The gang operates within a ¾ square mile territory in Santa Ana and Garden Grove, referred to as the safety zone.  Within the safety zone there are five schools, a park, and a golf course. In 2005 there were a number of crimes recorded within the safety zone, including two murders, 15 firearms violations, 12 felony assaults, 28 misdemeanor assaults, 28 robberies, 123 stolen vehicles, and 127 narcotics related incidents. 

Residents and business owners within the safety zone provided affidavits with specific complaints about the gang activity in their neighborhood.  These declarations were filed under seal, as many people feared retaliation from the gang.  The complaints included reports of gang members terrorizing children as they walk to school, business being vandalized, parks being overrun by drug dealers and users, and residents saying they are afraid to leave their homes at night as they are afraid of being physically injured by the gang.  Residents also said they are forced to install security bars and doors, and sleep in rooms at the rear of the house for fear of stray bullets coming through the windows and walls. 

This gang also has rivalries with other local gangs, resulting in frequent gang warfare.  Graffiti is often used as a method to intimidate the rival gang or issue them disrespect.  This graffiti, often in gang colors, is used by the gang to mark their territory and acts as a warning, a threat, as advertising for their most recent activities, or to denounce the police or other entities. 

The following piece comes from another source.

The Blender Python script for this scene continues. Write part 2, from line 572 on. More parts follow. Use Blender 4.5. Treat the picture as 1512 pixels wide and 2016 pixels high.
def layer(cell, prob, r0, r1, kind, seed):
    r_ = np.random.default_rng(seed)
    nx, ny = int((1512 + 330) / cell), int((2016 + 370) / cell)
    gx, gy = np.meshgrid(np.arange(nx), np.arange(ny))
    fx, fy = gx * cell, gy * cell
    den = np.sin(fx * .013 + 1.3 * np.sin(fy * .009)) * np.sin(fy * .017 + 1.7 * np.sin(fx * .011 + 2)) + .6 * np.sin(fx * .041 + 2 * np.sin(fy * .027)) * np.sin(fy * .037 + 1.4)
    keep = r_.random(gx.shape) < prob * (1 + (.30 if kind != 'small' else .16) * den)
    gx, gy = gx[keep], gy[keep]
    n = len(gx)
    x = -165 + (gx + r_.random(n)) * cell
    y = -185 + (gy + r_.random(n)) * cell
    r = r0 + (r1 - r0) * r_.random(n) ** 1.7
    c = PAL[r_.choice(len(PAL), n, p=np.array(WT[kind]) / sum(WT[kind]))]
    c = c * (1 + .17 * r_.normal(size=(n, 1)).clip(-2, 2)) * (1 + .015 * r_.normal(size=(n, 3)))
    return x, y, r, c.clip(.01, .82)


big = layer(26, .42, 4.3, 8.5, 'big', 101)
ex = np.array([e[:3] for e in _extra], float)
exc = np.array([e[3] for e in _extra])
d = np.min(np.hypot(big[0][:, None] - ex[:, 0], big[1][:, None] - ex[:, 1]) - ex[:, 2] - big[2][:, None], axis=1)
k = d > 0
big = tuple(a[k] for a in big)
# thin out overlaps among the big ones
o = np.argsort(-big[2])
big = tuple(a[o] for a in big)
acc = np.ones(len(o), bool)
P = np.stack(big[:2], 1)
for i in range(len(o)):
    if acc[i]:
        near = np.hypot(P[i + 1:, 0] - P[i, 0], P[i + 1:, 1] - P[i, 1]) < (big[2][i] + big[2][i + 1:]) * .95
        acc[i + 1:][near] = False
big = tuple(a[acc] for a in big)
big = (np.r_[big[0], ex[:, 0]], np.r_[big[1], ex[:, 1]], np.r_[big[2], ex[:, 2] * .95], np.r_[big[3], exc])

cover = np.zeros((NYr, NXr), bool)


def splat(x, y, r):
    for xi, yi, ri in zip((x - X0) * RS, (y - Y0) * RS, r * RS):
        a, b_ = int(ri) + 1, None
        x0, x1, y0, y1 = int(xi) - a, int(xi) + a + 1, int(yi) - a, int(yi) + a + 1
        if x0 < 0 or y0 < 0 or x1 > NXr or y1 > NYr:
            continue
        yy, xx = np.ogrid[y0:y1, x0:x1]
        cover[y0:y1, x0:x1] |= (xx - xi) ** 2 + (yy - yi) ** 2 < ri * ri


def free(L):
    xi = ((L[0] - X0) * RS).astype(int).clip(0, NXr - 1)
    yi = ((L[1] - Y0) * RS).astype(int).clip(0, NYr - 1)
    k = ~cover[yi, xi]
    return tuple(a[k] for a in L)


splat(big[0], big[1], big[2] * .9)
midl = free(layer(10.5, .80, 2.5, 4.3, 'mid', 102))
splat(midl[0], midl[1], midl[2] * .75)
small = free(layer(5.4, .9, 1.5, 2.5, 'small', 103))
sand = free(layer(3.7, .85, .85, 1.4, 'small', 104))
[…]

“It’s like Bizarro World where everything is backwards.  The good people have to sleep in back rooms away from the street so they don’t get hit by stray bullets.  The good people have to install and live behind locked security bars as virtual prisoners in their own homes.  The good people are afraid to go out at night because these thugs roam the streets.  The kids are afraid of walking to school because they’ll be intimidated by gang members.  Families can’t use the parks,” said District Attorney Tony Rackauckas. “It’s not right.  We are drawing the line.  We are putting them out of business.”

THE NEXT STEP

OCDA is actively working on filing other gang injunctions in Orange County.

This injunction was a coordinated effort by the City of Santa Ana, Santa Ana and Garden Grove Police, and the OCDA.  Special recognition goes to Santa Ana Assistant City Attorney Paula Coleman, Santa Ana Gang Detective Jeff Launi, Deputy District Attorney Tracy Rinauro, and District Attorney Investigator Tim Day.

The Orange County District Attorney’s office would also like to thank the agencies and departments that contributed to the planning and execution of the gang injunction.   These agencies include Anaheim PD, Cal State Fullerton PD, Costa Mesa PD, the Department of Parole, the Department of Probation, Fullerton PD, Irvine PD, Newport Beach PD, Orange PD, the OCDA Bureau of Investigation, the Orange County Sheriff’s Department, Tustin PD, and Westminster PD.